Mariusz Pudzianowski szybko odpowiedział na nowe wyzwanie. Czekajcie na wielki hit!
Eddie Hall to były mistrz świata siłaczy. Brytyjczyk zasłynął z tego, że w 2017 roku podniósł 500 kilogramów. Po zakończeniu kariery siłacza postanowił spróbować swoich sił w MMA.
W piątek, 7 czerwca zadebiutował w walce przeciwko braciom Neffatii i spisał się znakomicie. Pojedynek ten został przerwany w trzeciej rundzie, a Halla uznano za zwycięzcę.
W trzeciej rundzie Eddie Hall podkręcił tempo i zaczął wyprowadzać jeszcze więcej ciosów. W pewnym momencie podniósł jednego ze swoich rywali i rzucił nim o podłogę. Później walka została przerwana, a Brytyjczyk mógł cieszyć się ze swojego pierwszego zwycięstwa.
Mariusz Pudzianowski odpowiedział na wyzwanie Eddiego Halla. Jego słowa nie zostawiają wątpliwości.
W rozmowie po walce Hall rzucił wyzwanie Mariuszowi Pudzianowskiemu. – Chciałbym się zmierzyć z Mariuszem Pudzianowskim. Ma już 20 lat doświadczenia w tej grze, nadal jest bardzo silnym i mocnym skurczybykiem – powiedział, cytowany przez bloddyelbow.com.
– Myślę, że fani chcą zobaczyć pojedynek „Najsilniejszego Człowieka Świata” z „Najsilniejszym Człowiekiem Świata”. Jeśli ktoś położy na stole odpowiednią umowę, to wiem, że Mariusz ją przyjmie. Zawsze wysyła mi w prywatnych wiadomościach emotikony związane z walkami, więc może teraz jest czas, aby doszło do naszego starcia – dodał.

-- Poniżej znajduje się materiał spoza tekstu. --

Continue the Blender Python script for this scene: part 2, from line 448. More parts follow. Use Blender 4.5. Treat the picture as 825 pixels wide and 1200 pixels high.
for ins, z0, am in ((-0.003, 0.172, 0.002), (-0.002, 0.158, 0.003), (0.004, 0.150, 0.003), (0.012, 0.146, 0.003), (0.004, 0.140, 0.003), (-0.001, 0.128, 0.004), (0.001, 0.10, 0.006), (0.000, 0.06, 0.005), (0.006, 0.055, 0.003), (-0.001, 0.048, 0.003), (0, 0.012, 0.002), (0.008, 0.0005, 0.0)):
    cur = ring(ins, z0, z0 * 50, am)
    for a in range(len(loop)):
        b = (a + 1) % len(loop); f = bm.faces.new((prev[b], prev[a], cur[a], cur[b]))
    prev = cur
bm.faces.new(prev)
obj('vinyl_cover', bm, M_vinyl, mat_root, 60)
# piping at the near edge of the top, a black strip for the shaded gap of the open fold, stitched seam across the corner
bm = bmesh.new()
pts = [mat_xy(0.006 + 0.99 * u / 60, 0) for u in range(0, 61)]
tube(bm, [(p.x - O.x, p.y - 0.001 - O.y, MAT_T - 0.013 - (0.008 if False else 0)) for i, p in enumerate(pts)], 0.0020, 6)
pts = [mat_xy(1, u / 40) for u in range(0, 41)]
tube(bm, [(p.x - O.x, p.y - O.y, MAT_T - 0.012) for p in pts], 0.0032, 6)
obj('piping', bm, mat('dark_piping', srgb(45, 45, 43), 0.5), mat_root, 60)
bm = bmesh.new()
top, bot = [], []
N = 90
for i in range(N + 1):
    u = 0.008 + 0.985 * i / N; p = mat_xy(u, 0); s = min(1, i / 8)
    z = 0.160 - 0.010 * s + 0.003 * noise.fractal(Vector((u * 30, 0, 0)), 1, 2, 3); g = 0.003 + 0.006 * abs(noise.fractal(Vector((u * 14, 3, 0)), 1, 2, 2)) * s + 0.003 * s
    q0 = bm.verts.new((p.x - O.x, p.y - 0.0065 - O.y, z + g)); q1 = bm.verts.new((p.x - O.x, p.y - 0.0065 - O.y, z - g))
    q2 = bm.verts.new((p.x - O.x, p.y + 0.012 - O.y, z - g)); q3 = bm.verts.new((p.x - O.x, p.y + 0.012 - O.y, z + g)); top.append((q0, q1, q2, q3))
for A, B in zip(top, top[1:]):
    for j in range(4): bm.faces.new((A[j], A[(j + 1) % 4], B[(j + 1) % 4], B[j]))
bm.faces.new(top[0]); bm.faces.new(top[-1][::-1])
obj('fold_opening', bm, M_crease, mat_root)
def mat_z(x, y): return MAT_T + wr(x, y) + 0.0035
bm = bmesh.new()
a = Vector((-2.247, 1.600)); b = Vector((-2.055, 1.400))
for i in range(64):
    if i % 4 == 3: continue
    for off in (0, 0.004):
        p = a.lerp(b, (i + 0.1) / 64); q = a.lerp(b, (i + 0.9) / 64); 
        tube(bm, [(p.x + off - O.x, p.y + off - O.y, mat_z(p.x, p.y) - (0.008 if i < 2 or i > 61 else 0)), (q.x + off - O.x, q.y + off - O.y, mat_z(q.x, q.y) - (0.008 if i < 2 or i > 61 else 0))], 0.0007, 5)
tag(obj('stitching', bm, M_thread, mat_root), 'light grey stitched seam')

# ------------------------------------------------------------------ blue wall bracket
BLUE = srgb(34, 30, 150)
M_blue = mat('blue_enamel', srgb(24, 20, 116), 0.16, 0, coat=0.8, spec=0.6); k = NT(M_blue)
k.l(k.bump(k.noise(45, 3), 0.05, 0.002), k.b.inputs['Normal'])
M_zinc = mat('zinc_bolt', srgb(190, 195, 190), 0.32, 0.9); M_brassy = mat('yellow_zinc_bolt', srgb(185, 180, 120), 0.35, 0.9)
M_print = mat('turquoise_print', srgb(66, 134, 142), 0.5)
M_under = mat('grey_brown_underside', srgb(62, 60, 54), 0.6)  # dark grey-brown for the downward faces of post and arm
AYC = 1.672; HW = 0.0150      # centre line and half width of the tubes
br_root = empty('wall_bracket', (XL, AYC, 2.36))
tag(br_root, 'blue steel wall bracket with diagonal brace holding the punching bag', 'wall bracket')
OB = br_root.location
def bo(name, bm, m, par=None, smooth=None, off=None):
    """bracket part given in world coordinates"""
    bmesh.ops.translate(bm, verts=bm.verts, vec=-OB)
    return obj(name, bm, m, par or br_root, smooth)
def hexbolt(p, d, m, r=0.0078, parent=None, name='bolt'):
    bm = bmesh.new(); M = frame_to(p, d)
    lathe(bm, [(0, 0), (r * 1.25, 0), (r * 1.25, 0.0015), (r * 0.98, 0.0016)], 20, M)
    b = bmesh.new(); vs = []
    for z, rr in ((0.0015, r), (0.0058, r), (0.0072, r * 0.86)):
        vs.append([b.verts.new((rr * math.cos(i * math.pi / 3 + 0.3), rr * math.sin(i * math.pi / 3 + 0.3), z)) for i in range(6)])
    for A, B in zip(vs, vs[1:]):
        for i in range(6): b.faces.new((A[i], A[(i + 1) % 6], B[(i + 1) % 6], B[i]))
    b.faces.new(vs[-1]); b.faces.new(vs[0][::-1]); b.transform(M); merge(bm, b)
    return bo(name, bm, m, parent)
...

Słowa Brytyjczyka dotarły do Polaka, a jego reakcja z pewnością ucieszy kibiców. – Chętnie – odpowiedział krótko Pudzianowski w mediach społecznościowych. Na tym jednak nie poprzestał, bo później udostępnił na Facebooku artykuł związany z wyzwaniem i dodał wymowny opis.
– Jestem gotowy. Kiedy??? Dawaj w każdej chwili!!! – napisał na Facebooku.
Jako zawodnik MMA Mariusz Pudzianowski stoczył w sumie 27 walk – 17 wygrał, dziewięć przegrał, a jedna została uznana za nieodbytą. 26 z 27 walk stoczył na galach organizowanych przez KSW. Ostatni z nich odbyła się w czerwcu zeszłego roku, gdy przegrał z Arturem Szpilką.